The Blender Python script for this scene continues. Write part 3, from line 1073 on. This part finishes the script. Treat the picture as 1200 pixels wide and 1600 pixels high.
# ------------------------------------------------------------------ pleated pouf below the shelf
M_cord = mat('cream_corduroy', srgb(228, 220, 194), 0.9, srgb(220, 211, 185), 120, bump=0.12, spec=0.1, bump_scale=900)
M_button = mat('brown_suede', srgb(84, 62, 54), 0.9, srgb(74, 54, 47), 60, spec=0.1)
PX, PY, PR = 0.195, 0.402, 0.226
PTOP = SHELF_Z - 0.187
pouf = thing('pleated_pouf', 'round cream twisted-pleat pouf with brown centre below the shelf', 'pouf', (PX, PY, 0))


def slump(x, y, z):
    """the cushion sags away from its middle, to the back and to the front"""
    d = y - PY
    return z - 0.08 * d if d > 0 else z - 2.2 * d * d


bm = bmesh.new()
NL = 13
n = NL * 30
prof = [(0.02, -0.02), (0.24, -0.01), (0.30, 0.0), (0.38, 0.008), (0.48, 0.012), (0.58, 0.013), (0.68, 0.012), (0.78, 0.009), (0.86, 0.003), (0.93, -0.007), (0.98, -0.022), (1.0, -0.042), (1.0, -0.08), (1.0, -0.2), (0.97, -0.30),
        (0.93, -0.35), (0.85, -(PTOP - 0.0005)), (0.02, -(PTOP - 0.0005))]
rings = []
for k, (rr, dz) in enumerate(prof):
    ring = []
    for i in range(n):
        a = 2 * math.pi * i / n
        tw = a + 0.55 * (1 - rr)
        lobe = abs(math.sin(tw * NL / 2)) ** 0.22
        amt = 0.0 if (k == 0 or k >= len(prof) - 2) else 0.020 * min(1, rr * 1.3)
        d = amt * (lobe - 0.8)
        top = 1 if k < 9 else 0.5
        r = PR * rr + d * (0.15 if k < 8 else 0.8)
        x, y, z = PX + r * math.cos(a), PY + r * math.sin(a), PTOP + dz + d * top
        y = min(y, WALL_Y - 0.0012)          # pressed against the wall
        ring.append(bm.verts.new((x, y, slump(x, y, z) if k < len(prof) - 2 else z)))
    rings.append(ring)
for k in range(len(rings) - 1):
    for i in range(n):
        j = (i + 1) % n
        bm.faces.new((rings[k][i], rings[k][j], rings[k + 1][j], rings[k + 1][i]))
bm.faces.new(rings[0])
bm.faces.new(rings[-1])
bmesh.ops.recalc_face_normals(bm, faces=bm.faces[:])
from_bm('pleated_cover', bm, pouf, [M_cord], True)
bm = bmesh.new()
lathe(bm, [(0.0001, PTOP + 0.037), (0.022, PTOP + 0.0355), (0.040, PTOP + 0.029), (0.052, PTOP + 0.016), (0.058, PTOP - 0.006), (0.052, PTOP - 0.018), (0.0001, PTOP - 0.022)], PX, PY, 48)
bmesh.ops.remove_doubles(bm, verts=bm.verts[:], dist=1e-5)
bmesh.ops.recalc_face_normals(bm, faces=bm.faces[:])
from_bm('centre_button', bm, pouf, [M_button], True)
○ ○ ○
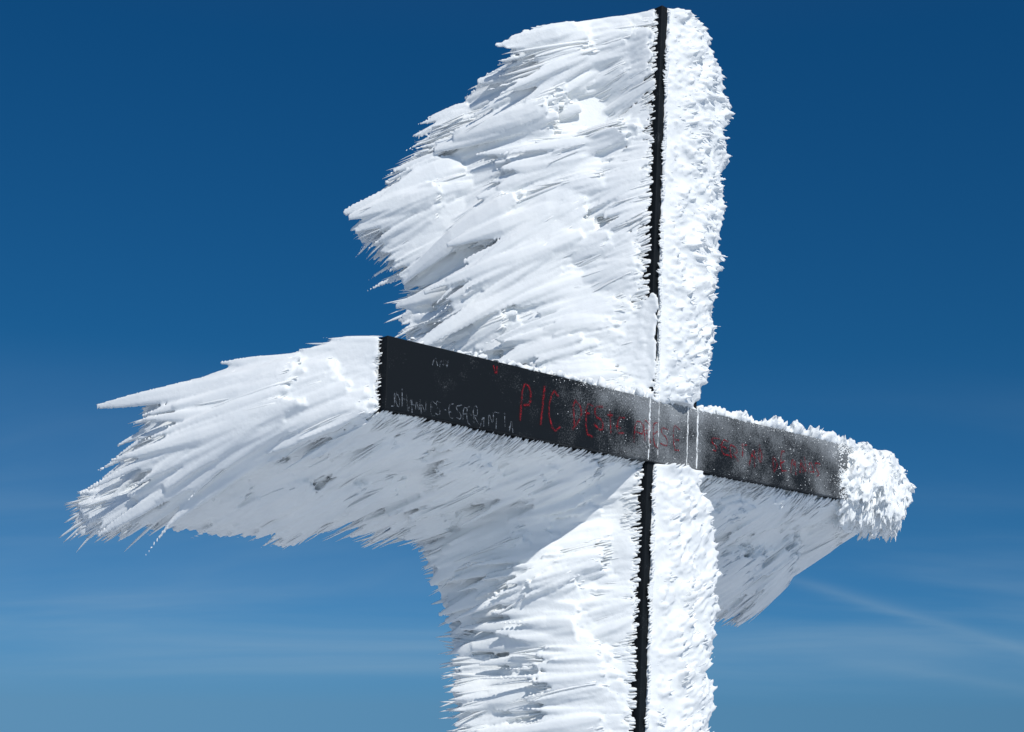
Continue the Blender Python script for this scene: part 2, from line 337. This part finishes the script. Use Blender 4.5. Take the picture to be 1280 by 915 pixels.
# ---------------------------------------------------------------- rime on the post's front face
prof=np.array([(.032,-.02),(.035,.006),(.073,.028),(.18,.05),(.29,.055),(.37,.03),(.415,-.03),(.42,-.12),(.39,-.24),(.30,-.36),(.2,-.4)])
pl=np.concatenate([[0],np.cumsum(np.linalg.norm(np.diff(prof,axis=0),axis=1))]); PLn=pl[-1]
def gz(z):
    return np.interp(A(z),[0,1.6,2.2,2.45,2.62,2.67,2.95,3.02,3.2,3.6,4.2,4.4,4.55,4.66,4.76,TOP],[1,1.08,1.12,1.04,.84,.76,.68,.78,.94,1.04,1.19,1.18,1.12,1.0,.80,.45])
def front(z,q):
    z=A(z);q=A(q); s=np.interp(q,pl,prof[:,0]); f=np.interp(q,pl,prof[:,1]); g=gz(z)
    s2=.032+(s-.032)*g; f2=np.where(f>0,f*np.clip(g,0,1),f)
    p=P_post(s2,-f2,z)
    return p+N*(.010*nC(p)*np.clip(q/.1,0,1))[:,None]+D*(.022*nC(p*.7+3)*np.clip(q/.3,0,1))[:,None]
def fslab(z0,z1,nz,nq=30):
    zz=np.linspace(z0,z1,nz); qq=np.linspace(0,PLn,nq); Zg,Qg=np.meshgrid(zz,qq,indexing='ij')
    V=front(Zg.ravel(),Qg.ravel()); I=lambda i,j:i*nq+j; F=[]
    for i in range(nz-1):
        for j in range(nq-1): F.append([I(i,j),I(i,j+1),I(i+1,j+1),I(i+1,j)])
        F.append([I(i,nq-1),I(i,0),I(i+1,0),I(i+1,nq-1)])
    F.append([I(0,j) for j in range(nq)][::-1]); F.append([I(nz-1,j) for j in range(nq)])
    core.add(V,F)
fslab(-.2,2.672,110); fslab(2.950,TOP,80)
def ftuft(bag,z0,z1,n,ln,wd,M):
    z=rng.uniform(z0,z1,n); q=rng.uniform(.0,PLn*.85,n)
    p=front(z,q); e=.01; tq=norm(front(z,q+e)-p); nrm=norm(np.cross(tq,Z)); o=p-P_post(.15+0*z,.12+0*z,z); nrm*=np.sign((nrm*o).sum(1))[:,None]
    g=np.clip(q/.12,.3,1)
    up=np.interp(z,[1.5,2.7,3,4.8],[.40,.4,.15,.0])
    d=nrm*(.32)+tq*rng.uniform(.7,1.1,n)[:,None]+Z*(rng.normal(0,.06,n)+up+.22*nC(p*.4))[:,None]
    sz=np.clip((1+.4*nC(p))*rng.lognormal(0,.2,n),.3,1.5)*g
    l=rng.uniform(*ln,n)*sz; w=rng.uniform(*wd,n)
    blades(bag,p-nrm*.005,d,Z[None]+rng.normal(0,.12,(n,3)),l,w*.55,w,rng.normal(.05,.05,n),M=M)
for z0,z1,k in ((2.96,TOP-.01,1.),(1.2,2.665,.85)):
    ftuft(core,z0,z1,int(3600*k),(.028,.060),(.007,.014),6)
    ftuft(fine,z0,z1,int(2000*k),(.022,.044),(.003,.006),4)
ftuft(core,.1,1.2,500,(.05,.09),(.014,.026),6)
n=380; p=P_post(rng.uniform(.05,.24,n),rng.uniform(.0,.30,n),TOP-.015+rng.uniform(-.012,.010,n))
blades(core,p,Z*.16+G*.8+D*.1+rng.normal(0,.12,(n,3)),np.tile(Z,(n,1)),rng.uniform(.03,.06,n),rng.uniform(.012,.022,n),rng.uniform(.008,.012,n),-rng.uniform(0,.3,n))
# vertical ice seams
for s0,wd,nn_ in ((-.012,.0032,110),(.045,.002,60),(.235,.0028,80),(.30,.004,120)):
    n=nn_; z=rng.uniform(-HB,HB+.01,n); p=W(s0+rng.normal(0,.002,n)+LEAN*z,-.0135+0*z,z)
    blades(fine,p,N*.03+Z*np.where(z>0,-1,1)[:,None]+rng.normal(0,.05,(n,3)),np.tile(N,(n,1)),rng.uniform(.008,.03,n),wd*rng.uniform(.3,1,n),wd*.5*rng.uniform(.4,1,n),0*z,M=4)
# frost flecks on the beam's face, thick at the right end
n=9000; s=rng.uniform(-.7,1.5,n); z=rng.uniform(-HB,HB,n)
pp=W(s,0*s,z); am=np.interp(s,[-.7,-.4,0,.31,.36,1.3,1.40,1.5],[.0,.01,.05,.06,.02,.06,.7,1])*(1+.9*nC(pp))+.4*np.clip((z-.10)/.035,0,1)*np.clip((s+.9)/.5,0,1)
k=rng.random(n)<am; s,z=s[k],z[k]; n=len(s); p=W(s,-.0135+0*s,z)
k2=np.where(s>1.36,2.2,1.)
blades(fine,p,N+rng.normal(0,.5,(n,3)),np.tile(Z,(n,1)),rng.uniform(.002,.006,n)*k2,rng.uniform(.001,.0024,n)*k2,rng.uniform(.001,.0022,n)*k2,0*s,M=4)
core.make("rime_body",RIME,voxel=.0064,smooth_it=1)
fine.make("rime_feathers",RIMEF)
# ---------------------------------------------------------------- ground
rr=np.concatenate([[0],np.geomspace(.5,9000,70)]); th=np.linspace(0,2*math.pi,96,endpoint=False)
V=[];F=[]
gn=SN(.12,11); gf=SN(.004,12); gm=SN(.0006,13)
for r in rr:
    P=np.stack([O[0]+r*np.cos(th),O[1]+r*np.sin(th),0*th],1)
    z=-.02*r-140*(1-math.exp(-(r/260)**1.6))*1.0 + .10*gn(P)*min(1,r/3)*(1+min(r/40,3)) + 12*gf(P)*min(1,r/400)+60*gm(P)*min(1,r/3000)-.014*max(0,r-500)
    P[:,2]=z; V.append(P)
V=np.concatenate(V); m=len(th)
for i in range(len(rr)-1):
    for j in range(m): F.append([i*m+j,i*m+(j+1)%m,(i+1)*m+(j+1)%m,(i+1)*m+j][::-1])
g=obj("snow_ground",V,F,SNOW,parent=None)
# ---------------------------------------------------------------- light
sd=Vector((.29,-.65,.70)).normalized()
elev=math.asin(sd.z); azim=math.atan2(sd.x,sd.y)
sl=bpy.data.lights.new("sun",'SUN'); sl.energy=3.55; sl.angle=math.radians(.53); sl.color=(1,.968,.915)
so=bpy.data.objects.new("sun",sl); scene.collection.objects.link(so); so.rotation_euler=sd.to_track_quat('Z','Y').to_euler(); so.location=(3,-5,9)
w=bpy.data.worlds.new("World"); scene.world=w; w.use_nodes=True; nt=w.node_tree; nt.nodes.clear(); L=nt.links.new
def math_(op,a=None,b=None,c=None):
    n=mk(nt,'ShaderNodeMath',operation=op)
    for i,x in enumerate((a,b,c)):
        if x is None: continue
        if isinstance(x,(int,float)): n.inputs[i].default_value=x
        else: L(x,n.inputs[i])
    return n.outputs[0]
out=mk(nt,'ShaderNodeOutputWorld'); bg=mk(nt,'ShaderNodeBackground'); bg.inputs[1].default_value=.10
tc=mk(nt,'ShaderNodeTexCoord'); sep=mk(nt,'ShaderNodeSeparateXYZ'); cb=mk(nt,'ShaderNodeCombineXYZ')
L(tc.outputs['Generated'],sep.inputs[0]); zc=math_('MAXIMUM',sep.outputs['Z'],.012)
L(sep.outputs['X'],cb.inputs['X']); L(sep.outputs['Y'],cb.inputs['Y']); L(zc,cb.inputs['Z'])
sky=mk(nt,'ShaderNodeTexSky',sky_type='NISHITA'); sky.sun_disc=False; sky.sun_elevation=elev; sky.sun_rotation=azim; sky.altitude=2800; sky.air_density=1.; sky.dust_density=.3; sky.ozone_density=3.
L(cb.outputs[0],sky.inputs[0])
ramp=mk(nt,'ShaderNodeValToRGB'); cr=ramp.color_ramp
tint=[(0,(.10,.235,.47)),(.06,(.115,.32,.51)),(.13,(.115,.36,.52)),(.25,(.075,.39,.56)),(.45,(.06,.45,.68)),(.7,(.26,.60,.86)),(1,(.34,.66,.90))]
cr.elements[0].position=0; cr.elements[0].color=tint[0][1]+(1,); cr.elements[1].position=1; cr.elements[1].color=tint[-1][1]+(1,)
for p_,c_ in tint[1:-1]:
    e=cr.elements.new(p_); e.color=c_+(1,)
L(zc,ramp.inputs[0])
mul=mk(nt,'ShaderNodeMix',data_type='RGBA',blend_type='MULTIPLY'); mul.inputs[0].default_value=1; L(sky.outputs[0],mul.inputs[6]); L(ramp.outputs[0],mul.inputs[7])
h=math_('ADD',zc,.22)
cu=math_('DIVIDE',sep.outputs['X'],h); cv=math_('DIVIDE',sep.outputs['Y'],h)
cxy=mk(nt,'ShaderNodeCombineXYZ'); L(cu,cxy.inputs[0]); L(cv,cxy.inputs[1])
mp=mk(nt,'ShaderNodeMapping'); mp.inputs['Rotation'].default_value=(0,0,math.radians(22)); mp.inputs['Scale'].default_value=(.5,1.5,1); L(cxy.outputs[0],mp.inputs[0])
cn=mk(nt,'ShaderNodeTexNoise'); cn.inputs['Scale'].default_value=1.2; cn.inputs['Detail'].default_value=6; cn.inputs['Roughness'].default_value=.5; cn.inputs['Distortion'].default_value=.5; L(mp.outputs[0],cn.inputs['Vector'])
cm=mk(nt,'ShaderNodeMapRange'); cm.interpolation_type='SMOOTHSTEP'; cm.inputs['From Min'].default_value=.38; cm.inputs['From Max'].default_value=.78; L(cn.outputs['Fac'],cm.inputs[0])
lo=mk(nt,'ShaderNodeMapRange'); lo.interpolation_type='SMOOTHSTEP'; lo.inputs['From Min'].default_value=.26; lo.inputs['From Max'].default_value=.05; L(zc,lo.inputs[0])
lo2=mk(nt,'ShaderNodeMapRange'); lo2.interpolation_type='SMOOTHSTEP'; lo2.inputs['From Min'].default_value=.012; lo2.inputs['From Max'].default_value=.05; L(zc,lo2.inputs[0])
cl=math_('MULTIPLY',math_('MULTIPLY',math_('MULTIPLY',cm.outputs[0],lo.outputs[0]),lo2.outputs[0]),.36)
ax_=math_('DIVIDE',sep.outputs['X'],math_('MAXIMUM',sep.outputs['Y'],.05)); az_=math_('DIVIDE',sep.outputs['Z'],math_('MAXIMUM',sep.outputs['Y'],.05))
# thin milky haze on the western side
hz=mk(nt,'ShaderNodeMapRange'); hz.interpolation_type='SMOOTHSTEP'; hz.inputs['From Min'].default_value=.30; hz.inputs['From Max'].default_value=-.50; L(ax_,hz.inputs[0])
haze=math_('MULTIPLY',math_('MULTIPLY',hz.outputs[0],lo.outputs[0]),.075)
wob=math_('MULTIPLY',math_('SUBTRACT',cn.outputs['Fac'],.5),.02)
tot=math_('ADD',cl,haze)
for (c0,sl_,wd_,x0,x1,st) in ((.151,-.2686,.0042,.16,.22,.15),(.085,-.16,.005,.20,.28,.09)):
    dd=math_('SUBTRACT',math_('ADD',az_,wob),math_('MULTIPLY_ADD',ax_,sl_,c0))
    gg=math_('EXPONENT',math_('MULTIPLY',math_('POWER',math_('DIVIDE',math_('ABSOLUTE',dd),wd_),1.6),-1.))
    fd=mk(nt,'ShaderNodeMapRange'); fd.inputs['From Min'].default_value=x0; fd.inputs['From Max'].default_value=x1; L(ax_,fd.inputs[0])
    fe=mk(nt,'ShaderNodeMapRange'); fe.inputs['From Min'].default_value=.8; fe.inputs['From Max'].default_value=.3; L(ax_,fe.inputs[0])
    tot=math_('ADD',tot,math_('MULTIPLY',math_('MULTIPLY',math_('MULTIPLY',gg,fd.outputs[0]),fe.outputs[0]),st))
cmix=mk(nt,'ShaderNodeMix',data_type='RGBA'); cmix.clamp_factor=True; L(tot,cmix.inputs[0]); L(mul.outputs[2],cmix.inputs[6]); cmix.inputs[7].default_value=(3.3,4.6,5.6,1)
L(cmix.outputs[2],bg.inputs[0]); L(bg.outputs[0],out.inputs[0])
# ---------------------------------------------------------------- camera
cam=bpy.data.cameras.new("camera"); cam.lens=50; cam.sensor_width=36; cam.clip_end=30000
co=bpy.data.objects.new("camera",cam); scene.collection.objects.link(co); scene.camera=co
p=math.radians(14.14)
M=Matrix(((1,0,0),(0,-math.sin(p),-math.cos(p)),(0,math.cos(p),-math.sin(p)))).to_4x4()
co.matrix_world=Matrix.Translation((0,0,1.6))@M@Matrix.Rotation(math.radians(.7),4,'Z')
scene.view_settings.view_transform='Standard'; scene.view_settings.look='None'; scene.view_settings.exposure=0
○ ○ ○
▶ Written request:
Give again only the lines that run from the line with "The Blender Python script for this scene continues." to the line with "return z - 0.08". Include both of those lines exactly as written.

▶ Solution for this exercise:
The Blender Python script for this scene continues. Write part 3, from line 1073 on. This part finishes the script. Treat the picture as 1200 pixels wide and 1600 pixels high.
# ------------------------------------------------------------------ pleated pouf below the shelf
M_cord = mat('cream_corduroy', srgb(228, 220, 194), 0.9, srgb(220, 211, 185), 120, bump=0.12, spec=0.1, bump_scale=900)
M_button = mat('brown_suede', srgb(84, 62, 54), 0.9, srgb(74, 54, 47), 60, spec=0.1)
PX, PY, PR = 0.195, 0.402, 0.226
PTOP = SHELF_Z - 0.187
pouf = thing('pleated_pouf', 'round cream twisted-pleat pouf with brown centre below the shelf', 'pouf', (PX, PY, 0))


def slump(x, y, z):
    """the cushion sags away from its middle, to the back and to the front"""
    d = y - PY
    return z - 0.08 * d if d > 0 else z - 2.2 * d * d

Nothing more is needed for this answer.